Central to last week’s chapter in the larger game was Obama’s assertion that Gates had already saved $400 billion in his administration. “Over the last two years,” he said, “Secretary Gates has courageously taken on wasteful spending, saving $400 billion in current and future spending. I believe we can do that again.”

The $400 billion figure is based primarily on the $330 billion Gates claimed he had saved by stopping, reducing or otherwise changing plans for 31 weapons programs. But contrary to the impression left by Obama, that figure does not reflect any cut in projected DoD spending. All of it was used to increase spending on operations and investment in the military budget.

The figure was concocted, moreover, by using tricky accounting methods verging on chicanery. It was based on arbitrary assumptions about how much all 31 programs would have cost over their entire lifetimes, stretching decades into the future, assuming they would all reach completion. That methodology offered endless possibilities for inflated claims of savings.

The PDA points out [6]that yet another $100 billion that Gates announced in January as cost-cutting by the military services was also used to increase spending on operations and new weapons programs that the services wanted. That leaves another $78 billion in cuts over five years, also announced by Gates in January, but most of that may have been added to the military budget for “overseas contingency operations” rather than contributed to deficit reduction, according to the PDA [6].

Even if the $400 billion in ostensible cuts that Obama is seeking were genuine, the Pentagon would still be sitting on a total projected increase of 14 percent above the profligate level of military spending of the Bush administration. Last week’s White House fact sheet [7] on deficit reduction acknowledged that Obama has the “goal of holding the growth in base security spending below inflation.”

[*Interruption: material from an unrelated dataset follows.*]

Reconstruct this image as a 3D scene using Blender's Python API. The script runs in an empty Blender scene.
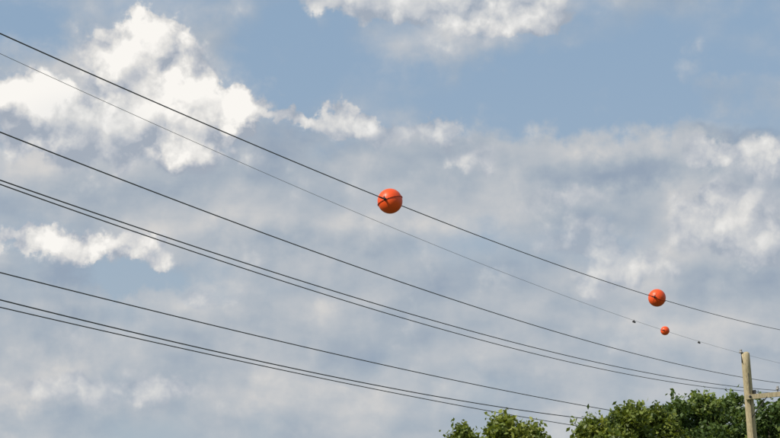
import bpy, math, random
import numpy as np
from mathutils import Vector, Matrix
random.seed(5); rng=np.random.default_rng(5)
scene=bpy.context.scene
scene.view_settings.view_transform='Standard'
scene.view_settings.look='None'
scene.view_settings.exposure=0
# ------------------------------------------------------------------ camera
HF=math.radians(20); PITCH=math.radians(12.3); CAMZ=1.7
F=390/math.tan(HF/2)
cam=bpy.data.cameras.new('camera'); cam.sensor_width=36; cam.lens=18/math.tan(HF/2)
cam.clip_start=0.1; cam.clip_end=20000
co=bpy.data.objects.new('camera',cam); scene.collection.objects.link(co)
co.location=(0,0,CAMZ); co.rotation_euler=(math.radians(90)+PITCH,0,0)
scene.camera=co
C0=Vector((0,0,CAMZ))
def ray(px,py):
    x=(px-390)/F; y=(219-py)/F
    return Vector((x, math.cos(PITCH)-y*math.sin(PITCH), math.sin(PITCH)+y*math.cos(PITCH)))
def at(px,py,d): return C0+ray(px,py)*d
def azel(px,py):
    r=ray(px,py).normalized()
    return math.degrees(math.atan2(r.x,r.y)), math.degrees(math.asin(r.z))
def lin(r,g,b):
    f=lambda c:(c/255/12.92) if c/255<=0.04045 else ((c/255+0.055)/1.055)**2.4
    return (f(r),f(g),f(b),1)
# ------------------------------------------------------------------ node helper
class NB:
    def __init__(s,t): s.t=t; s.n=t.nodes; s.l=t.links; s.dim='3D'
    def put(s,sock,v):
        if v is None: return
        if isinstance(v,bpy.types.NodeSocket): s.l.new(v,sock)
        else:
            if isinstance(v,(tuple,list)) and len(v)==4 and sock.type=='VECTOR': v=v[:3]
            sock.default_value=v
    def M(s,op,a,b=None,c=None,clamp=False):
        n=s.n.new('ShaderNodeMath'); n.operation=op; n.use_clamp=clamp
        s.put(n.inputs[0],a); s.put(n.inputs[1],b); s.put(n.inputs[2],c); return n.outputs[0]
    def V(s,op,a,b=None,c=None,out=0):
        n=s.n.new('ShaderNodeVectorMath'); n.operation=op
        s.put(n.inputs[0],a); s.put(n.inputs[1],b)
        if c is not None: s.put(n.inputs[2],c)
        return n.outputs[out]
    def noise(s,p,scale,detail=4,rough=0.5,col=False,dist=0):
        n=s.n.new('ShaderNodeTexNoise'); n.noise_dimensions=s.dim; s.put(n.inputs['Vector'],p)
        n.inputs['Scale'].default_value=scale; n.inputs['Detail'].default_value=detail
        n.inputs['Roughness'].default_value=rough; n.inputs['Distortion'].default_value=dist
        return n.outputs['Color' if col else 'Fac']
    def step(s,v,a,b,lo=0.0,hi=1.0,smooth=True):
        n=s.n.new('ShaderNodeMapRange'); n.interpolation_type='SMOOTHSTEP' if smooth else 'LINEAR'
        s.put(n.inputs['Value'],v); n.inputs['From Min'].default_value=a; n.inputs['From Max'].default_value=b
        n.inputs['To Min'].default_value=lo; n.inputs['To Max'].default_value=hi
        return n.outputs['Result']
    def mix(s,f,a,b,blend='MIX'):
        n=s.n.new('ShaderNodeMix'); n.data_type='RGBA'; n.blend_type=blend
        s.put(n.inputs[0],f); s.put(n.inputs[6],a); s.put(n.inputs[7],b); return n.outputs[2]
    def ramp(s,f,stops):
        n=s.n.new('ShaderNodeValToRGB'); s.put(n.inputs[0],f); e=n.color_ramp.elements
        while len(e)<len(stops): e.new(0.5)
        for k,(p,c) in enumerate(stops): e[k].position=p; e[k].color=c
        return n.outputs[0]
    def blobs(s,P,lst):
        tot=None
        for (px,py,rx,ry,w) in lst:
            a,e=azel(px,py); q_=1/math.sqrt(2.3); sx=38.6/rx*q_; sy=38.6/ry*q_
            q=s.V('MULTIPLY_ADD',P,(sx,sy,0),(-a*sx,-e*sy,0))
            d=s.V('DOT_PRODUCT',q,q,out=1)
            g=s.M('MULTIPLY_ADD',d,-1.0,1.0,clamp=True)
            g=s.M('MULTIPLY',g,g)
            tot=s.M('MULTIPLY',g,w) if tot is None else s.M('MULTIPLY_ADD',g,w,tot)
        return tot
# ------------------------------------------------------------------ world
SUN_EL=math.radians(42); SUN_AZ=math.radians(-125)
w=bpy.data.worlds.new('World'); scene.world=w; w.use_nodes=True
try:
    w.cycles.sampling_method='MANUAL'; w.cycles.sample_map_resolution=128
except Exception as ex: print(ex)
t=w.node_tree; t.nodes.clear(); B=NB(t); B.dim='2D'
tc=t.nodes.new('ShaderNodeTexCoord'); sep=t.nodes.new('ShaderNodeSeparateXYZ')
t.links.new(tc.outputs['Generated'],sep.inputs[0])
az=B.M('MULTIPLY',B.M('ARCTAN2',sep.outputs[0],sep.outputs[1]),57.29578)
el=B.M('MULTIPLY',B.M('ARCSINE',sep.outputs[2]),57.29578)
cmb=t.nodes.new('ShaderNodeCombineXYZ'); t.links.new(az,cmb.inputs[0]); t.links.new(el,cmb.inputs[1])
P=cmb.outputs[0]
# warp field
w1b=B.V('SUBTRACT',B.noise(P,1.1,5,0.58,True),(0.5,0.5,0.5))
PW=B.V('MULTIPLY_ADD',w1b,(1.7,1.35,0),P)                     # billowing warp
# solid cumulus towers
CUM1=[(150,32,34,28,1.25),(165,78,50,40,1.25),(105,58,42,30,.85),(192,118,52,36,1.15),(196,155,38,20,.7),(245,113,34,21,1.15),
     (20,92,38,26,1.15),(42,118,36,28,1.0),(85,125,50,34,.6),(140,125,46,36,.8)]
CUM2=[(222,92,22,14,.5),(90,155,50,18,.4),(5,140,30,20,.5),
     (335,122,34,15,.85),(365,130,26,15,.85),(296,120,16,8,.6),(430,132,38,17,.8),(470,160,40,14,.5),
     (40,238,40,14,1.3),(85,246,34,12,1.1),(135,243,36,10,.9),(165,258,18,8,.5),(60,257,26,10,.65),
     (768,156,34,18,.95),(715,150,34,12,.6),(735,203,48,24,.9),(755,240,48,24,.85),(700,228,38,22,.75),(590,242,42,20,.8),(612,274,34,16,.75),(650,262,26,14,.5),
     (400,0,58,28,1.05),(470,8,64,32,1.0),(540,16,42,18,.8),(325,0,30,14,.6),(110,388,120,16,.6),(200,295,40,14,.5),(560,200,50,14,.5)]
BL1=B.blobs(PW,CUM1)
BL=B.M('ADD',BL1,B.blobs(PW,CUM2))
BL2=B.blobs(B.V('ADD',PW,(-0.2,0.6,0)),CUM1)
g=bpy.data.node_groups.new('cumulus_relief','ShaderNodeTree')
g.interface.new_socket('P',in_out='INPUT',socket_type='NodeSocketVector')
g.interface.new_socket('D',in_out='OUTPUT',socket_type='NodeSocketFloat')
G=NB(g); G.dim='2D'; gi=g.nodes.new('NodeGroupInput'); go=g.nodes.new('NodeGroupOutput')
p=gi.outputs[0]
w2=G.V('SUBTRACT',G.noise(p,1.4,3,0.55,True),(0.5,0.5,0.5))
p2=G.V('MULTIPLY_ADD',w2,(0.6,0.5,0),p)
vo=g.nodes.new('ShaderNodeTexVoronoi'); vo.voronoi_dimensions='2D'; vo.feature='F1'; vo.normalize=True
G.put(vo.inputs['Vector'],p2); vo.inputs['Scale'].default_value=0.85; vo.inputs['Detail'].default_value=3.0
vo.inputs['Roughness'].default_value=0.45; vo.inputs['Lacunarity'].default_value=2.3
vd=vo.outputs['Distance']
puff=G.M('SUBTRACT',0.25,G.M('MULTIPLY',G.M('MULTIPLY',vd,vd),1.6))
fb=G.M('SUBTRACT',G.noise(p,0.7,6,0.48),0.5)
G.put(go.inputs[0],G.M('MULTIPLY_ADD',fb,0.75,G.M('MULTIPLY',puff,0.85)))
def rel(pp):
    n=t.nodes.new('ShaderNodeGroup'); n.node_tree=g; B.put(n.inputs[0],pp); return n.outputs[0]
r1=rel(P); r2=rel(B.V('ADD',P,(-0.22,0.34,0)))
slope=B.M('SUBTRACT',r1,r2)
d1=B.M('MULTIPLY_ADD',r1,0.9,BL)
# hand-placed dimming: blobs thin some clouds and tone down their painted light
DIM=[(450,5,180,50,.35),(735,215,90,90,.55),(600,255,80,60,.55),(430,135,120,34,.4),(110,390,160,34,.6),(560,200,80,40,.6),(200,295,60,24,.5),(85,132,60,34,.4)]
dim=B.blobs(P,DIM)
maskB=B.M('MULTIPLY',B.step(d1,0.14,0.58),B.M('MULTIPLY_ADD',dim,-0.35,1.0,clamp=True))
core=B.step(d1,0.35,1.45)
lit=B.M('MULTIPLY_ADD',slope,1.8,0.28)
lit=B.M('MULTIPLY_ADD',B.M('SUBTRACT',BL1,BL2),0.42,lit)
lit=B.M('MULTIPLY_ADD',core,0.5,lit)
lit=B.M('MULTIPLY',lit,B.M('MULTIPLY_ADD',dim,-0.4,1.0),clamp=True)
colB=B.ramp(lit,[(0,lin(163,172,185)),(.3,lin(190,194,201)),(.65,lin(222,221,219)),(1,lin(250,247,242))])
# broad grey cloud decks (veil)
n1=B.noise(B.V('MULTIPLY',P,(0.25,0.42,0)),1.0,5,0.5)
n2=B.noise(B.V('MULTIPLY_ADD',P,(0.30,0.6,0),(7.3,2.1,0)),1.0,5,0.47)
VEIL=[(570,95,200,42,-.75),(290,60,75,48,-.5),(30,25,55,40,-.5),(690,30,150,40,-.35),(130,274,44,20,-.9),(120,100,120,80,.5),
      (420,175,200,42,.55),(640,170,120,44,.65),(730,215,90,70,.6),(60,190,110,34,.25),(250,210,220,44,.3),(400,340,560,110,.4),
      (720,92,70,18,.45)]
cov=B.M('ADD',B.blobs(PW,VEIL),B.M('MULTIPLY',B.M('SUBTRACT',n1,0.5),1.2))
cov=B.M('MULTIPLY_ADD',r1,0.3,cov)
maskA=B.M('MULTIPLY',B.step(cov,-0.38,0.38),0.94)
BR=[(620,172,85,18,-.5),(740,130,55,9,-.6),(735,220,70,44,.2),(590,255,60,36,.15),(110,388,140,22,.25),(300,330,100,22,.15),(210,290,44,24,.25),
    (110,80,100,70,.2),(70,195,110,18,-.2),(60,330,100,22,-.3),(120,270,70,16,-.5),(330,240,130,15,-.2),(690,320,100,32,.15),(20,424,90,14,-.25)]
fl=B.M('ADD',B.step(n2,0.22,0.78,0.06,0.96,smooth=False),B.blobs(PW,BR))
fl=B.M('MULTIPLY_ADD',slope,0.5,fl,clamp=True)
colA=B.ramp(fl,[(0,lin(148,162,180)),(.35,lin(169,179,190)),(.7,lin(190,194,199)),(1,lin(212,210,208))])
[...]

The “fundamental review” that Obama says will be carried out with the Pentagon and military bureaucracies will be yet another chapter in this larger maneuver. It’s a safe bet that, in the end, Gates will reach into his bag of accounting tricks again for most of the desired total.

Despite the inherently deceptive character of Obama’s call for the review, it has a positive side: it gives critics of the national security state an opportunity to point out that such a review should be carried out by a panel of independent military budget analysts who have no financial stake in the outcome – unlike the officials of the national security state.

Such an independent panel could come up with a list of all the military missions and capabilities that don’t make the American people more secure or even make them less secure, as well as those for which funding should be reduced substantially because of technological and other changes. It could also estimate how much overall projected military spending should be reduced, without regard to what would be acceptable to the Pentagon or a majority in Congress.

The panel would not require White House or Congressional approval. It could be convened by a private organization or, better yet, by a group of concerned members of Congress. They could use its data and conclusions as the basis for creating a legislative alternative to existing US national security policy, perhaps in the form of a joint resolution. That would give millions of Americans, who now feel that nothing can be done about endless US wars and the national security state’s grip on budgetary resources, something to rally behind.

Three convergent political forces are contributing to the eventual weakening of the national security state: the growing popular opposition to a failed war, public support for shifting spending priorities from the national security sector to the domestic economy, and pressure for deficit and debt reduction. But in the absence of concerted citizen action, it could take several years to see decisive results. Seizing the opportunity for an independent review of military missions and spending would certainly speed up that process.